What you will do = Beginning with the first line, set down every line through the one containing "def X_(px, Y, py=700): return P(px, py, Y).x", exactly as it appears, but not the pictures.

^^^^

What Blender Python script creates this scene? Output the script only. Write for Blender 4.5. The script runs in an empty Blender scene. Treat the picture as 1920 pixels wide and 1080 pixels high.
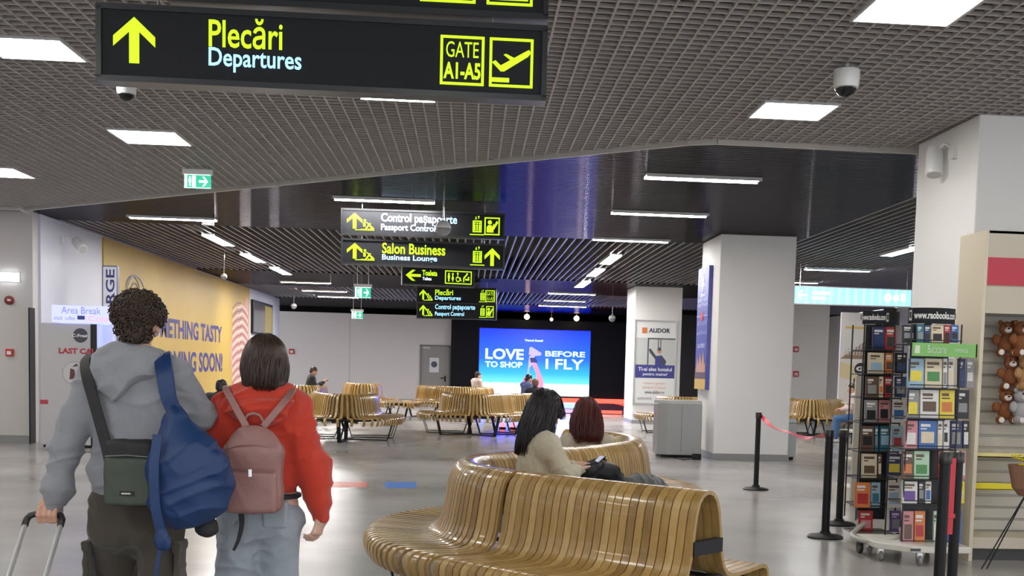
import bpy, bmesh, math, random, time
import numpy as np
from mathutils import Matrix, Vector, Euler
random.seed(7)
SC = bpy.context.scene
COL = SC.collection
PI = math.pi

# ---------------------------------------------------------------- camera
FPX, CX, CY = 2200.0, 1060.0, 860.0          # focal length and principal point in pixels of the 1920x1080 frame
EYE = 1.45
PITCH, ROLL, YAW = math.radians(-4.38), math.radians(1.55), math.radians(-4.75)
cam_d = bpy.data.cameras.new('camera')
cam = bpy.data.objects.new('camera', cam_d); COL.objects.link(cam)
cam_d.sensor_fit = 'HORIZONTAL'; cam_d.sensor_width = 36
cam_d.lens = FPX*36/1920
cam_d.shift_x = (960-CX)/1920; cam_d.shift_y = (CY-540)/1920
cam_d.clip_start = 0.05; cam_d.clip_end = 200
RC = Matrix.Rotation(YAW, 3, 'Z') @ Matrix.Rotation(PI/2+PITCH, 3, 'X') @ Matrix.Rotation(ROLL, 3, 'Z')
cam.matrix_world = Matrix.Translation((0, 0, EYE)) @ RC.to_4x4()
SC.camera = cam

def ray(px, py):
    return RC @ Vector(((px-CX)/FPX, -(py-CY)/FPX, -1))
def P(px, py, Y):
    "point seen at pixel px,py on the vertical plane at distance Y"
    d = ray(px, py); t = Y/d.y
    return Vector((0, 0, EYE)) + d*t
def PZ(px, py, z):
    "point seen at pixel px,py on the horizontal plane at height z"
    d = ray(px, py); t = (z-EYE)/d.z
    return Vector((0, 0, EYE)) + d*t
def X_(px, Y, py=700): return P(px, py, Y).x

# ---------------------------------------------------------------- world, exposure
H = 3.75
w = bpy.data.worlds.new('world'); SC.world = w; w.use_nodes = True
bg = w.node_tree.nodes['Background']
bg.inputs[0].default_value = (0.93, 0.95, 1.0, 1); bg.inputs[1].default_value = 1.6
SC.view_settings.view_transform = 'Standard'; SC.view_settings.look = 'None'
SC.view_settings.exposure = 0.4; SC.view_settings.gamma = 1.0
SC.cycles.use_denoising = True
SC.cycles.max_bounces = 8; SC.cycles.diffuse_bounces = 4; SC.cycles.glossy_bounces = 4
SC.cycles.sample_clamp_indirect = 6

# ---------------------------------------------------------------- materials
MATS = {}
def mat(name, col, rough=0.6, metal=0.0, emit=None, estr=0.0, noise=0.0, nscale=30, bump=0.0, bscale=60, spec=0.5, coat=0.0, sheen=0.0):
    if name in MATS: return MATS[name]
    m = bpy.data.materials.new(name); m.use_nodes = True
    nt = m.node_tree; b = nt.nodes['Principled BSDF']
    b.inputs['Base Color'].default_value = (*col, 1); b.inputs['Roughness'].default_value = rough
    b.inputs['Metallic'].default_value = metal; b.inputs['Specular IOR Level'].default_value = spec
    b.inputs['Coat Weight'].default_value = coat
    if sheen: b.inputs['Sheen Weight'].default_value = sheen
    if emit is not None:
        b.inputs['Emission Color'].default_value = (*emit, 1); b.inputs['Emission Strength'].default_value = estr
    tc = None
    if noise or bump:
        tc = nt.nodes.new('ShaderNodeTexCoord')
    if noise:
        n = nt.nodes.new('ShaderNodeTexNoise'); n.inputs['Scale'].default_value = nscale; n.inputs['Detail'].default_value = 4
        nt.links.new(tc.outputs['Object'], n.inputs['Vector'])
        mx = nt.nodes.new('ShaderNodeMix'); mx.data_type = 'RGBA'
        mx.inputs[6].default_value = tuple(c*(1-noise) for c in col)+(1,)
        mx.inputs[7].default_value = tuple(min(1, c*(1+noise)) for c in col)+(1,)
        nt.links.new(n.outputs['Fac'], mx.inputs[0]); nt.links.new(mx.outputs[2], b.inputs['Base Color'])
    if bump:
        n2 = nt.nodes.new('ShaderNodeTexNoise'); n2.inputs['Scale'].default_value = bscale; n2.inputs['Detail'].default_value = 3
        nt.links.new(tc.outputs['Object'], n2.inputs['Vector'])
        bp = nt.nodes.new('ShaderNodeBump'); bp.inputs['Strength'].default_value = bump; bp.inputs['Distance'].default_value = 0.01
        nt.links.new(n2.outputs['Fac'], bp.inputs['Height']); nt.links.new(bp.outputs[0], b.inputs['Normal'])
    MATS[name] = m
    return m

def floor_mat():
    m = mat('polished_terrazzo', (0.40, 0.385, 0.37), rough=0.17, spec=0.6)
    nt = m.node_tree; b = nt.nodes['Principled BSDF']; L = nt.links
    tc = nt.nodes.new('ShaderNodeTexCoord')
    n = nt.nodes.new('ShaderNodeTexNoise'); n.inputs['Scale'].default_value = 0.7; n.inputs['Detail'].default_value = 6
    n3 = nt.nodes.new('ShaderNodeTexNoise'); n3.inputs['Scale'].default_value = 160; n3.inputs['Detail'].default_value = 1
    L.new(tc.outputs['Object'], n.inputs['Vector']); L.new(tc.outputs['Object'], n3.inputs['Vector'])
    r = nt.nodes.new('ShaderNodeValToRGB')
    r.color_ramp.elements[0].color = (0.34, 0.325, 0.31, 1); r.color_ramp.elements[1].color = (0.46, 0.445, 0.425, 1)
    r.color_ramp.elements[0].position = 0.3; r.color_ramp.elements[1].position = 0.7
    L.new(n.outputs['Fac'], r.inputs[0])
    mx = nt.nodes.new('ShaderNodeMix'); mx.data_type = 'RGBA'; mx.blend_type = 'MULTIPLY'; mx.inputs[0].default_value = 0.35
    L.new(r.outputs[0], mx.inputs[6]); L.new(n3.outputs['Fac'], mx.inputs[7]); L.new(mx.outputs[2], b.inputs['Base Color'])
    mr = nt.nodes.new('ShaderNodeMapRange'); mr.inputs[3].default_value = 0.14; mr.inputs[4].default_value = 0.32
    L.new(n.outputs['Fac'], mr.inputs[0]); L.new(mr.outputs[0], b.inputs['Roughness'])
    n4 = nt.nodes.new('ShaderNodeTexNoise'); n4.inputs['Scale'].default_value = 3.0
    L.new(tc.outputs['Object'], n4.inputs['Vector'])
    bp = nt.nodes.new('ShaderNodeBump'); bp.inputs['Strength'].default_value = 0.12; bp.inputs['Distance'].default_value = 0.02
    L.new(n4.outputs['Fac'], bp.inputs['Height']); L.new(bp.outputs[0], b.inputs['Normal'])
    return m

def wood_mat(name, c0, c1):
    m = mat(name, c0, rough=0.32, coat=0.25)
    nt = m.node_tree; b = nt.nodes['Principled BSDF']; L = nt.links
    tc = nt.nodes.new('ShaderNodeTexCoord'); mp = nt.nodes.new('ShaderNodeMapping'); mp.inputs['Scale'].default_value = (9, 9, 2.5)
    n = nt.nodes.new('ShaderNodeTexNoise'); n.inputs['Scale'].default_value = 3.5; n.inputs['Detail'].default_value = 7; n.inputs['Distortion'].default_value = 0.6
    L.new(tc.outputs['Object'], mp.inputs[0]); L.new(mp.outputs[0], n.inputs['Vector'])
    r = nt.nodes.new('ShaderNodeValToRGB'); r.color_ramp.elements[0].color = (*c0, 1); r.color_ramp.elements[1].color = (*c1, 1)
    r.color_ramp.elements[0].position = 0.3; r.color_ramp.elements[1].position = 0.7
    L.new(n.outputs['Fac'], r.inputs[0]); L.new(r.outputs[0], b.inputs['Base Color'])
    return m

# ---------------------------------------------------------------- mesh helpers
WM = {}                                   # world matrices by object name
def mw(o): return WM[o.name]
def tag(o, label=None, cat=None, group=None, kind=None):
    if label: o['label'] = label
    if cat: o['category'] = cat
    if group: o['group'] = group
    if kind: o['kind'] = kind
    return o
def thing(name, label, cat, loc, rz=0, group=None):
    o = bpy.data.objects.new(name, None); COL.objects.link(o)
    o.empty_display_size = 0.1
    o.location = loc; o.rotation_euler = (0, 0, rz)
    WM[o.name] = Matrix.Translation(Vector(loc)) @ Matrix.Rotation(rz, 4, 'Z')
    return tag(o, label, cat, group)

class MB:
    "collects shapes in world coordinates, then builds ONE mesh object"
    def __init__(s): s.v = []; s.f = []; s.m = []; s.n = 0
    def add(s, v, f, m=0):
        s.v.extend([tuple(p) for p in v]); s.f.extend([tuple(i+s.n for i in q) for q in f]); s.m.extend([m]*len(f)); s.n += len(v)
        return s
    def box(s, lo, hi, m=0, M=None):
        x0, y0, z0 = lo; x1, y1, z1 = hi
        v = [Vector(p) for p in ((x0,y0,z0),(x1,y0,z0),(x1,y1,z0),(x0,y1,z0),(x0,y0,z1),(x1,y0,z1),(x1,y1,z1),(x0,y1,z1))]
        if M is not None: v = [M @ p for p in v]
        return s.add(v, [(0,3,2,1),(4,5,6,7),(0,1,5,4),(1,2,6,5),(2,3,7,6),(3,0,4,7)], m)
    def cbox(s, c, d, m=0, M=None):
        return s.box([c[i]-d[i]/2 for i in range(3)], [c[i]+d[i]/2 for i in range(3)], m, M)
    def bar(s, a, b, wd, ht, m=0, up=(0,0,1)):
        a = Vector(a); b = Vector(b); d = (b-a); L = d.length; d.normalize()
        up = Vector(up)
        if abs(d.dot(up)) > 0.98: up = Vector((0, 1, 0))
        sd = d.cross(up).normalized(); u = sd.cross(d).normalized()
        v = []
        for e in (a, b):
            for (i, j) in ((-1,-1),(1,-1),(1,1),(-1,1)): v.append(e + sd*i*wd/2 + u*j*ht/2)
        return s.add(v, [(0,1,2,3),(7,6,5,4),(0,4,5,1),(1,5,6,2),(2,6,7,3),(3,7,4,0)], m)
    def tube(s, pts, r, n=8, m=0, cap=True, closed=False):
        pts = [Vector(p) for p in pts]; N = len(pts)
        rs = r if hasattr(r, '__len__') else [r]*N
        v = []; f = []
        up = None
        for i, p in enumerate(pts):
            if closed: t = pts[(i+1) % N]-pts[i-1]
            else: t = pts[min(i+1, N-1)]-pts[max(i-1, 0)]
            if t.length < 1e-9: t = Vector((0, 0, 1))
            t.normalize()
            if up is None:
                up = Vector((0, 0, 1)) if abs(t.z) < 0.9 else Vector((1, 0, 0))
            a = (up - t*up.dot(t))
            if a.length < 1e-6: a = t.orthogonal()
            a.normalize(); up = a; b = t.cross(a)
            for k in range(n):
                an = 2*PI*k/n; v.append(p + (a*math.cos(an)+b*math.sin(an))*rs[i])
        R = N if closed else N-1
        for i in range(R):
            j = (i+1) % N
            for k in range(n): f.append((i*n+k, i*n+(k+1) % n, j*n+(k+1) % n, j*n+k))
        if cap and not closed: f.append(tuple(range(n-1, -1, -1))); f.append(tuple((N-1)*n+k for k in range(n)))
        return s.add(v, f, m)
    def lathe(s, c, prof, n=24, m=0, ax='z'):
        c = Vector(c); v = []; f = []
        for (r, h) in prof:
            for k in range(n):
                a = 2*PI*k/n; q = (r*math.cos(a), r*math.sin(a), h)
                if ax == 'y': q = (q[0], q[2], q[1])
                if ax == 'x': q = (q[2], q[0], q[1])
                v.append(c+Vector(q))
        for i in range(len(prof)-1):
            for k in range(n): f.append((i*n+k, i*n+(k+1) % n, (i+1)*n+(k+1) % n, (i+1)*n+k))
        f.append(tuple(range(n-1, -1, -1))); f.append(tuple((len(prof)-1)*n+k for k in range(n)))
        return s.add(v, f, m)
    def prism(s, pts, off, m=0):
        "polygon (list of points) extruded by vector off"
        n = len(pts); off = Vector(off); v = [Vector(p) for p in pts]+[Vector(p)+off for p in pts]
        f = [tuple(range(n)), tuple(range(2*n-1, n-1, -1))]+[(i, i+n, (i+1) % n+n, (i+1) % n) for i in range(n)]
        return s.add(v, f, m)
    def build(s, name, mats, parent=None, smooth=False, bevel=0, label=None, cat=None, group=None, kind=None, fix=True):
        me = bpy.data.meshes.new(name)
        if parent is not None: inv = mw(parent).inverted(); base = None
        else:
            a = np.array([list(p) for p in s.v]); lo = a.min(0); hi = a.max(0)
            base = Vector(((lo[0]+hi[0])/2, (lo[1]+hi[1])/2, lo[2])); inv = Matrix.Translation(-base)
        me.from_pydata([inv @ Vector(p) for p in s.v], [], s.f)
        if not isinstance(mats, (list, tuple)): mats = [mats]
        for m in mats: me.materials.append(m)
        me.polygons.foreach_set('material_index', s.m)
        if fix and len(s.f) < 60000:
            bm = bmesh.new(); bm.from_mesh(me); bmesh.ops.recalc_face_normals(bm, faces=bm.faces); bm.to_mesh(me); bm.free()
        if smooth:
            me.polygons.foreach_set('use_smooth', [True]*len(me.polygons))
            if smooth != 'all':
                try: me.set_sharp_from_angle(angle=math.radians(40))
                except Exception: pass
        me.update()
        o = bpy.data.objects.new(name, me); COL.objects.link(o)
        if parent is not None: o.parent = parent; WM[o.name] = mw(parent).copy()
        else: o.location = base; WM[o.name] = Matrix.Translation(base)
        if bevel:
            b = o.modifiers.new('bevel', 'BEVEL'); b.width = bevel; b.segments = 2; b.limit_method = 'ANGLE'
        return tag(o, label, cat, group, kind)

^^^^

Output of the task =
What Blender Python script creates this scene? Output the script only. Write for Blender 4.5. The script runs in an empty Blender scene. Treat the picture as 1920 pixels wide and 1080 pixels high.
import bpy, bmesh, math, random, time
import numpy as np
from mathutils import Matrix, Vector, Euler
random.seed(7)
SC = bpy.context.scene
COL = SC.collection
PI = math.pi

# ---------------------------------------------------------------- camera
FPX, CX, CY = 2200.0, 1060.0, 860.0          # focal length and principal point in pixels of the 1920x1080 frame
EYE = 1.45
PITCH, ROLL, YAW = math.radians(-4.38), math.radians(1.55), math.radians(-4.75)
cam_d = bpy.data.cameras.new('camera')
cam = bpy.data.objects.new('camera', cam_d); COL.objects.link(cam)
cam_d.sensor_fit = 'HORIZONTAL'; cam_d.sensor_width = 36
cam_d.lens = FPX*36/1920
cam_d.shift_x = (960-CX)/1920; cam_d.shift_y = (CY-540)/1920
cam_d.clip_start = 0.05; cam_d.clip_end = 200
RC = Matrix.Rotation(YAW, 3, 'Z') @ Matrix.Rotation(PI/2+PITCH, 3, 'X') @ Matrix.Rotation(ROLL, 3, 'Z')
cam.matrix_world = Matrix.Translation((0, 0, EYE)) @ RC.to_4x4()
SC.camera = cam

def ray(px, py):
    return RC @ Vector(((px-CX)/FPX, -(py-CY)/FPX, -1))
def P(px, py, Y):
    "point seen at pixel px,py on the vertical plane at distance Y"
    d = ray(px, py); t = Y/d.y
    return Vector((0, 0, EYE)) + d*t
def PZ(px, py, z):
    "point seen at pixel px,py on the horizontal plane at height z"
    d = ray(px, py); t = (z-EYE)/d.z
    return Vector((0, 0, EYE)) + d*t
def X_(px, Y, py=700): return P(px, py, Y).x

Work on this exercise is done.